O HOMEM DO FUTURO, de Cláudio Torres

O meu amor ainda é teu.

A gente deveria receber alguma multa quando erra o mesmo erro. Quando repete o que já cometeu e não funcionou. Ignorando aquele antes, quase ainda agora e a casa não voltou para o lugar, os móveis ainda embaralham-se na geografia do que foi nosso antes. Um dia.

Entre cartas e telefonemas, ainda existe um lugar onde conseguimos trocar a admiração. Onde é possível sonhar novo com a velha pessoa. Ao vivo, olhos nos olhos, sinto que há um excesso de cuidado, uma sensação de alerta, como se ambos nos encaminhássemos a um campo minado. Tentando desviar de qualquer possibilidade de mágoa. Medindo as palavras para não nos provocarmos diálogos irreversíveis. Driblando olhares, assuntos, silêncios para não nos entristecermos. Essa gente que ama e conhece os mecanismos exatos para ferir, quando deseja. Faz parte do pacote. Faz parte da imensa vontade de permanecer: ter as armas prontas. Mesmo quando a gente não percebe, elas estão ali. Disparam sozinhas, muitas vezes. Sem provocação, raras vezes.

Ainda é teu, saiba.

Mas somos esses dois cavalheiros que agora evitam o real. Voltamos, me parece, ao início de tudo, quando o platônico alimentava a expectativa. E a gente desenhava o outro que queria encontrar. Tecíamos e ornamentávamos uma imagem que a gente correspondia para agradar. Para que o outro mantivesse a ilusão. Há generosidade nisso. Algum encanto bonito. Que depois veio se quebrar e romper o que um dia após o outro dia revela. E a gente releva porque o amor chegou, porque tudo é festa, porque não é época de desconstruir. Há pessoas que vivem esse encanto a vida toda. Que se apaixonam diariamente pela mesma pessoa. E compreendem que a realidade, com todo o veneno e também o soro, salva. Porque descortina a ilusão do desejo de sermos os mocinhos das novelas. As heroínas dos filmes. A realidade nos dá a ferramenta do que é essencial: estar por amor, por desejo, por vontade, por alguma necessidade atávica, talvez.
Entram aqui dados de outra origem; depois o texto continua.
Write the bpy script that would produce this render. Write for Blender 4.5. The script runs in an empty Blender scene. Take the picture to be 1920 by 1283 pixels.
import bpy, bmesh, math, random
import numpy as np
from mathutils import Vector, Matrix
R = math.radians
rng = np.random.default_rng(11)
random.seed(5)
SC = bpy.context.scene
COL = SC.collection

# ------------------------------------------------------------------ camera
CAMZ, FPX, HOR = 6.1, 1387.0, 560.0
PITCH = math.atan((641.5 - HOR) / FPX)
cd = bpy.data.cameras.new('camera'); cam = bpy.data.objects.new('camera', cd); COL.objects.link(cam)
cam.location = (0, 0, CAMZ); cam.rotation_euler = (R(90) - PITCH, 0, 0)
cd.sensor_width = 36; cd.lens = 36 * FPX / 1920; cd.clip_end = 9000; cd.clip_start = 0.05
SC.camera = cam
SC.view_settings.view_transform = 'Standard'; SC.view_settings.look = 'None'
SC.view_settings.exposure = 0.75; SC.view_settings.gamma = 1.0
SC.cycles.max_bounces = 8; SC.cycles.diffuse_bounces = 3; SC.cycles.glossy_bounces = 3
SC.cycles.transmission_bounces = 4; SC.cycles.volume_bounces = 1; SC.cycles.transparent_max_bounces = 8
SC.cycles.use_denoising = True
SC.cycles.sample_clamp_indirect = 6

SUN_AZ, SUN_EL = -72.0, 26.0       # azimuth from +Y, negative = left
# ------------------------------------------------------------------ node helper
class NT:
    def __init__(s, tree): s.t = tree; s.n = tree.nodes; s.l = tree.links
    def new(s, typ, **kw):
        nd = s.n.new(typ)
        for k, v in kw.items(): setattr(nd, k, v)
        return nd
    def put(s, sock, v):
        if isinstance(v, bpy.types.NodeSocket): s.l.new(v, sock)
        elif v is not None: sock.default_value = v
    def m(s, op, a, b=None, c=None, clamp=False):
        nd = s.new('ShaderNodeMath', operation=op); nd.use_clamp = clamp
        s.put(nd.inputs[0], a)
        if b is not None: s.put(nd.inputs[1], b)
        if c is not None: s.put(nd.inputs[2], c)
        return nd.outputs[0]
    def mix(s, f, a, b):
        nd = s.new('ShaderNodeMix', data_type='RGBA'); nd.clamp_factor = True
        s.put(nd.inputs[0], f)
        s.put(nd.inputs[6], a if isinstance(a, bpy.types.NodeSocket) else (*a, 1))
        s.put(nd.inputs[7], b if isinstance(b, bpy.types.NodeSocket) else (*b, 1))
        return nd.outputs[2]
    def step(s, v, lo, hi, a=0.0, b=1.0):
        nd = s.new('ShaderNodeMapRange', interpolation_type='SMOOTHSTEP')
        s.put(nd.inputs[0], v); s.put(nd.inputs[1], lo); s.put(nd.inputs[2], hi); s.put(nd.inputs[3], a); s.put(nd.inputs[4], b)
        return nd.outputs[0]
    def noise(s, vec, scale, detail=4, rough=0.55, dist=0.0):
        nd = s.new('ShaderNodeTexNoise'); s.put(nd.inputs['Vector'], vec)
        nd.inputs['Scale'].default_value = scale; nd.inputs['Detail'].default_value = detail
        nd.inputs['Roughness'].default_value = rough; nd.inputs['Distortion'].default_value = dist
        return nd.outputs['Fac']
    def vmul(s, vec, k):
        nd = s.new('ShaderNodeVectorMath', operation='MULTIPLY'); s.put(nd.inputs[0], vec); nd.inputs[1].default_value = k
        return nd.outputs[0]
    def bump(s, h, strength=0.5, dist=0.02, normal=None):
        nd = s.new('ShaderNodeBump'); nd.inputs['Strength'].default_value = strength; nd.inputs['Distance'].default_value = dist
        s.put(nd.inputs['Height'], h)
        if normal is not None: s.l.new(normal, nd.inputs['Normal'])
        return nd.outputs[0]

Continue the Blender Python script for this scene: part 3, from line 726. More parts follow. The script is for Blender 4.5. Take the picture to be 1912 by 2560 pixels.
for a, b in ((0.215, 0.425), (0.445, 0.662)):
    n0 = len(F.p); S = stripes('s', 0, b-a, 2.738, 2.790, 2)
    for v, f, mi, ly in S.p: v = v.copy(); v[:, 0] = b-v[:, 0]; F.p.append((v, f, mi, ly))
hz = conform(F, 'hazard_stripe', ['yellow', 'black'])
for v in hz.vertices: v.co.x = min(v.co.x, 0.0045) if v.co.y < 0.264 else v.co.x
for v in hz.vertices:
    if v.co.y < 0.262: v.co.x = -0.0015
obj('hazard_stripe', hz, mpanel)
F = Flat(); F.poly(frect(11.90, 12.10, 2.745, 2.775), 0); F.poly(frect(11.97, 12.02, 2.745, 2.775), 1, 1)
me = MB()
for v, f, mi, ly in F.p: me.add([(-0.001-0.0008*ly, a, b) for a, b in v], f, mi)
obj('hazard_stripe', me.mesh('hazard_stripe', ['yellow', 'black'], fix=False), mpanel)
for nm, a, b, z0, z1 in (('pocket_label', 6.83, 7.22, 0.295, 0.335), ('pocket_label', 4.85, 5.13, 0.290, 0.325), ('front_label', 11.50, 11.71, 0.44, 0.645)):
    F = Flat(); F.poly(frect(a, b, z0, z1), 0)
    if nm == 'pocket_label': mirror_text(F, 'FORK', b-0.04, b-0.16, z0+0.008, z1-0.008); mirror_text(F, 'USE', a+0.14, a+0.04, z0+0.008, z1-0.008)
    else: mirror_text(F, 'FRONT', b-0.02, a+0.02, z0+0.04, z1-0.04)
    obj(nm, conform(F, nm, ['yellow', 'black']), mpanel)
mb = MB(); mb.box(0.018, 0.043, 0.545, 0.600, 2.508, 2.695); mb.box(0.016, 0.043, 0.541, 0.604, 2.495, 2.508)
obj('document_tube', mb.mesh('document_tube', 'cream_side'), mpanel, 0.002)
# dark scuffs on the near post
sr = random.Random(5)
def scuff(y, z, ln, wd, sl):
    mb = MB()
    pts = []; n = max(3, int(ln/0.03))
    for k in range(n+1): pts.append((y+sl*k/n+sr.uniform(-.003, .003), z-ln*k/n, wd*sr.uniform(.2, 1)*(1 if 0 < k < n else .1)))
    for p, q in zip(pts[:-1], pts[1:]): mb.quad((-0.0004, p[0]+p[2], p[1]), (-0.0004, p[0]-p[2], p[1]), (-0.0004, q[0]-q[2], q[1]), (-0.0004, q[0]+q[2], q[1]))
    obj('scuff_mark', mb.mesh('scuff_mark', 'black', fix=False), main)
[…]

E sem saber equalizar essa distância, continuo, continuamos tentando, arriscando pela cidade, observando por aí, ávidos por outro alguém que há de chegar – deveria, poderia. Já não chegou? Já não partiu? Alguém que me convide para uma tarde no cinema, fale sobre os filmes, sobre as cenas, os atores. Sorria com vontade, sem rede para amortecer as intenções, os dias, para abafar os sons do mundo, para acalmar a calma. Observe que tudo isso é ficção. Eu deveria repudiar a alegoria. Eu deveria sair correndo de qualquer situação que parecesse uma cena. É ator? Viro a esquina, dobro as ruas, troco as placas.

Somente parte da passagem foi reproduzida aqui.